Post
by CorvusCorax » Thu Apr 04, 2019 2:59 am
The problem with democracy in general and direct democracy in particular is that, while everyone is entitled to an oppinion and the right to vote, not everyone is capable of forming qualified oppinion.
On the contrary, experts with the knowledge and insight to form a qualified oppinion often are a minority, while the uninformed masses are easily manipulated by means of propaganda, targeted misinformation, FUD and polemism.
As such the system can easily be attacked by an adversarial agent with sufficient outreach, using low level stimulants including strong emotions such as fear, to trick a majority into misinformed oppinions, leading to non-justifyable voting outcomes.

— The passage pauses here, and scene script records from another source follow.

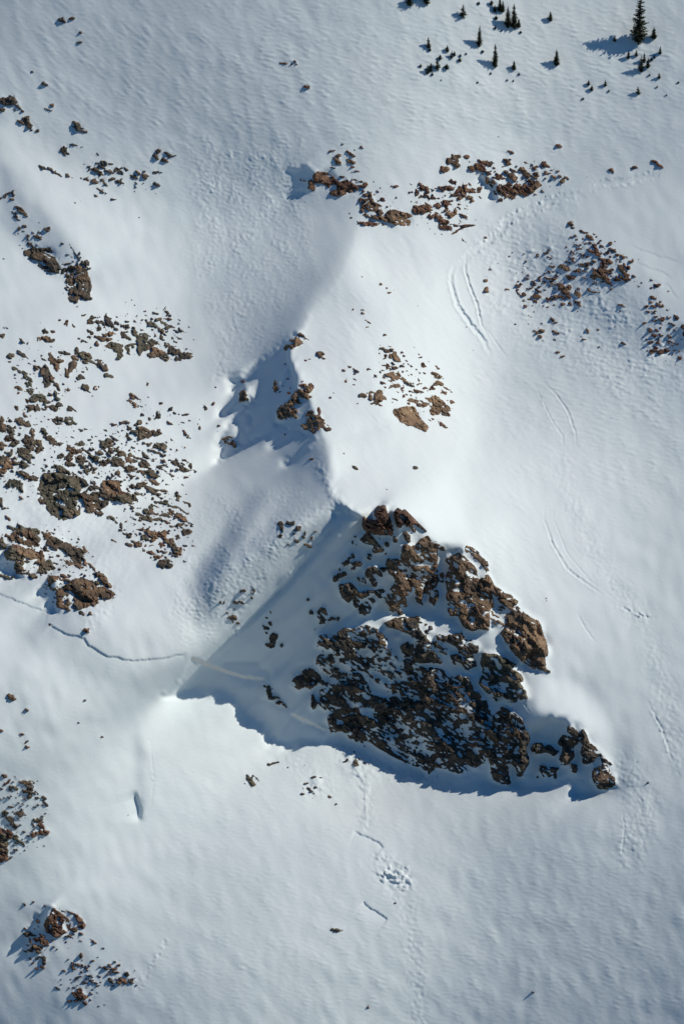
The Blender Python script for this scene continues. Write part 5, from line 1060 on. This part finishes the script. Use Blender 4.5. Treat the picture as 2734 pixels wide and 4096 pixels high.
TREES = [ # sheet, x, foot y, height, width, kind, label
 (T1, 308, 50, 120, 84, 'w', "bushy spruce cut by the top edge above the leftmost small tree group"),
 (T1, 460, 40, 190, 60, 's', "spruce at the top edge of which only the bare trunk foot is in view"),
 (T1, 785, 155, 130, 75, 'w', "spruce with a wide skirt standing alone near the top, left of the tall clump"),
 (T1, 925, 40, 34, 32, 'w', "tiny bushy spruce near the top edge, left of the tall clump"),
 (T1, 1038, 48, 62, 42, 'w', "small spruce at the top edge just left of the tall clump"),
 (T1, 1070, 110, 72, 34, 's', "short thin spruce at the left side of the upper half of the tall clump"),
 (T1, 1115, 105, 135, 50, 's', "tall dark spruce, upper left member of the tall clump at the top"),
 (T1, 1140, 108, 112, 40, 's', "spruce tucked against the right side of the upper left member of the tall clump"),
 (T1, 1082, 177, 48, 38, 'w', "small cone shaped spruce below the upper members of the tall clump"),
 (T1, 1187, 250, 208, 62, 's', "tall spruce, left one of the two highest in the clump"),
 (T1, 1243, 258, 248, 62, 's', "highest spruce of the clump, with long bare looking top"),
 (T1, 1282, 245, 86, 40, 's', "shorter spruce on the right side of the tall clump"),
 (T1, 1075, 262, 40, 22, 's', "small spruce in the shadow left of the tall clump"),
 (T1, 1128, 282, 16, 20, 't', "dark sapling tip just below left of the tall clump"),
 (T1, 930, 420, 208, 52, 's', "tall slim spruce between the tall clump and the low group"),
 (T1, 1072, 605, 232, 54, 's', "tall slim spruce standing lowest of the slim ones, right of the low group"),
 (T1, 1240, 628, 92, 40, 's', "small spruce right of the lowest tall slim spruce"),
 (T1, 1033, 665, 22, 26, 't', "sapling tip just below the lowest tall slim spruce"),
 (T1, 475, 430, 102, 42, 's', "narrow spruce at the upper left of the low group"),
 (T1, 488, 460, 52, 26, 's', "little spruce leaning on the foot of the upper left spruce of the low group"),
 (T1, 645, 465, 70, 42, 'w', "small spruce at the top middle of the low group"),
 (T1, 683, 525, 80, 42, 'w', "bushy spruce right of centre in the low group"),
 (T1, 708, 500, 48, 26, 's', "small spruce pressed to the right of the bushy one in the low group"),
 (T1, 755, 552, 44, 38, 'w', "squat spruce at the right end of the low group"),
 (T1, 762, 508, 30, 26, 't', "sapling just above the squat spruce at the right end of the low group"),
 (T1, 580, 535, 52, 50, 'w', "wide low spruce behind the largest tree of the low group"),
 (T1, 558, 625, 122, 62, 'w', "largest spruce of the low group, in its lower middle"),
 (T1, 638, 618, 52, 56, 'w', "low spreading spruce at the lower right of the low group"),
 (T1, 405, 603, 38, 28, 't', "small spruce at the far left of the low group"),
 (T1, 467, 665, 98, 46, 'w', "dense spruce at the bottom left of the low group, casting a shadow to its left"),
 (T1, 495, 640, 82, 40, 's', "spruce just behind the dense one at the bottom left of the low group"),
 (T1, 510, 675, 26, 30, 't', "sapling at the foot of the dense spruce of the low group"),
 (T1, 960, 472, 30, 34, 't', "sapling just below the slim spruce between clump and low group"),
 (T1, 812, 488, 20, 26, 't', "dark sapling tip right of the low group"),
 (T1, 590, 722, 16, 16, 't', "lone sapling tip below the low group"),
 (T1, 915, 744, 18, 26, 't', "lone sapling tip in open snow left below the lowest tall slim spruce"),
 (T1, 1180, 724, 18, 50, 't', "half buried twiggy sapling, left one of the pair on the small snow hump"),
 (T1, 1235, 730, 18, 32, 't', "half buried sapling, right one of the pair on the small snow hump"),
 (T1, 1285, 672, 22, 34, 't', "twiggy sapling just right of the small spruce above the snow hump"),
 (T1, 1300, 297, 24, 34, 't', "sapling just below right of the tall clump"),
 (T2, 370, 190, 96, 42, 's', "small spruce alone on smooth snow right of the tall clump"),
 (T2, 428, 588, 160, 56, 's', "medium spruce alone in the middle of the plateau, shadow pointing left"),
 (T2, 945, 372, 66, 40, 'w', "small spruce standing in the long shadow of the biggest tree"),
 (T2, 1160, 395, 500, 175, 'b', "biggest tree, a ragged tall spruce near the top right corner with a long shadow"),
 (T2, 1297, 350, 118, 54, 's', "spruce just right of the biggest tree"),
 (T2, 1068, 528, 82, 32, 's', "dark slim spruce, leftmost in the group below the biggest tree"),
 (T2, 1140, 508, 68, 28, 's', "thin spruce, second from the left below the biggest tree"),
 (T2, 1180, 645, 168, 62, 'w', "largest and densest spruce of the group below the biggest tree"),
 (T2, 1208, 560, 95, 36, 's', "spruce behind the upper right of the dense one below the biggest tree"),
 (T2, 1243, 610, 102, 38, 's', "spruce right beside the dense one below the biggest tree"),
 (T2, 1275, 547, 40, 24, 's', "small spruce between the dense group and the thin one at its right"),
 (T2, 1303, 522, 36, 24, 's', "little spruce left of the thin one at the right of the group"),
 (T2, 1352, 487, 82, 30, 's', "thin spruce at the upper right end of the group below the biggest tree"),
 (T2, 1343, 705, 58, 30, 's', "small spruce near the right edge, right below the dense one"),
 (T2, 712, 765, 52, 30, 's', "upper one of two small spruces touching each other lower on the plateau"),
 (T2, 740, 815, 58, 32, 's', "lower one of two small spruces touching each other lower on the plateau"),
 (T2, 862, 775, 68, 36, 'w', "small cone shaped spruce right of the touching pair"),
 (T2, 1155, 845, 78, 54, 'w', "ragged spruce leaning right, lowest of the taller ones near the right edge"),
 (T2, 893, 822, 22, 26, 't', "sapling below the small cone shaped spruce"),
 (T2, 662, 892, 22, 28, 't', "lone sapling, lowest on the right part of the plateau"),
 (T2, 1257, 680, 22, 24, 't', "sapling right below the dense spruce near the right edge"),
 (T2, 1325, 786, 22, 22, 't', "sapling under the small spruce near the right edge"),
 (T2, 1410, 856, 16, 22, 't', "sapling tip near the right edge, lowest there"),
 (T2, 1515, 746, 20, 28, 't', "sapling tip closest to the right edge"),
]
for k, (sh, x, y, h_, w_, kd, lab) in enumerate(TREES):
    u = x / 2.24 + sh[0]; v = y / 2.24 + sh[1]
    loc = world_of(np.array(u), np.array(v), np.array(float(zsnow(u, v)) - 1.0))
    hm = h_ / 2.24 * M / math.cos(PITCH); wm = w_ / 2.24 * M
    tm, cm = BIG if kd == 'b' else (VWIDE[k % 4] if kd in 'wt' else VAR[k % 5])
    ref = {'b': .44, 's': .26, 'w': .56, 't': .56}[kd]
    sx_ = min(max(wm / ref, hm * .5), hm * 2.2) * 1.2
    e = link("spruce_sapling" if kd == 't' else "spruce_tree", None, None, loc, label=lab, category="sapling" if kd == 't' else "tree",
             group="spruce saplings poking through the snow" if kd == 't' else "spruces of the upper right plateau")
    e.rotation_euler = (random.uniform(-.03, .03), random.uniform(-.04, .04), k * 1.3)
    for nm, me in (("trunk", tm), ("crown", cm)):
        o = link(nm, me, e); o.scale = (sx_, sx_, hm)
# the bare twig left of the wind scoop
def twig(u, v, lab):
    loc = world_of(np.array(u), np.array(v), np.array(float(zsnow(u, v)) - .5))
    V, F = [], []
    for a, L, t_ in ((.3, 1.0, .9), (2.4, .8, .5), (4.4, .6, 1.1), (5.2, .9, .3), (1.4, .5, 1.2)):
        for q_ in range(3):
            i_ = len(V); al = a + q_ * 2.09
            b_ = (.05 * math.cos(al), .05 * math.sin(al), 0); c_ = (.05 * math.cos(al + 2.09), .05 * math.sin(al + 2.09), 0)
            tip = (L * math.cos(a) * math.cos(t_), L * math.sin(a) * math.cos(t_), L * math.sin(t_) + .1)
            V.extend([b_, c_, tip]); F.append((i_, i_ + 1, i_ + 2))
    me = bpy.data.meshes.new("twig"); me.from_pydata(V, [], F); me.materials.append(MBARK)
    link("dead_twig", me, None, loc, label=lab, category="twig")
twig(512, 3264, "small bare twig sticking out of the snow just left of the dark wind scoop")
twig(1471, 4026, "small bare twig on the open snow near the bottom edge")
print("done", round(time.time() - T0, 1))
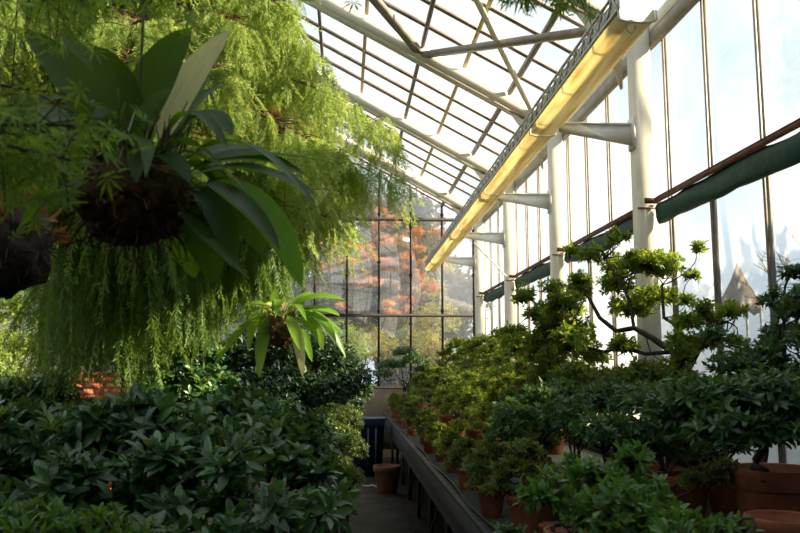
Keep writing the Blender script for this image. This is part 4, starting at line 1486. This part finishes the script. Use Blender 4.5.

This affects all mass voting be it direct ( Brexit ) or indirect ( US presidential election, Turkey, etc... )
Augmentation or widespread personal communication devices with tight interconnections ( aka social networks ) with unfiltered information flow make a society more vulnerable to such attacks than one with a more centralised information flow through redacted media.
The seemingly trivial solution, employed by China and others, to censor information flow is introducing a worse problem: A single point of failure through which an attacker can use the existing censorship infrastructure to manipulate the population arbitrarily, not just by injecting misleading propaganda but simultaneously surpressing the truth.
An ideal solution would be to limit voting only to individuals that have an informed oppinion, such as
- sufficient education and background knowledge on the topic
- sufficient intelligence and capacity to forsee the consequences
- sufficient access to relevant and acvurate information
However on many topics such groups of individuals would not represent the population well, as education and access to information is often strongly corelated with social status and sometimes racial- or immigration background. As such selfishness could lead such groups into making decisions that benefit themselves but not the majority of the population.
Similar can already be seen in political professions in representative forms of Democracy, where party members available as electable representatives do not actually represent the population but merely a political elite vulnerable to Bribary and influence from various lobbyists.
Maybe the best form of government would be a benevolent dictator in form of an artificial construct , designed in such a way to enforce the benefit of the many over the benefit of few at the expense of the majority.
Humans, history has shown repeatedly, cannot be trusted with this kind of power.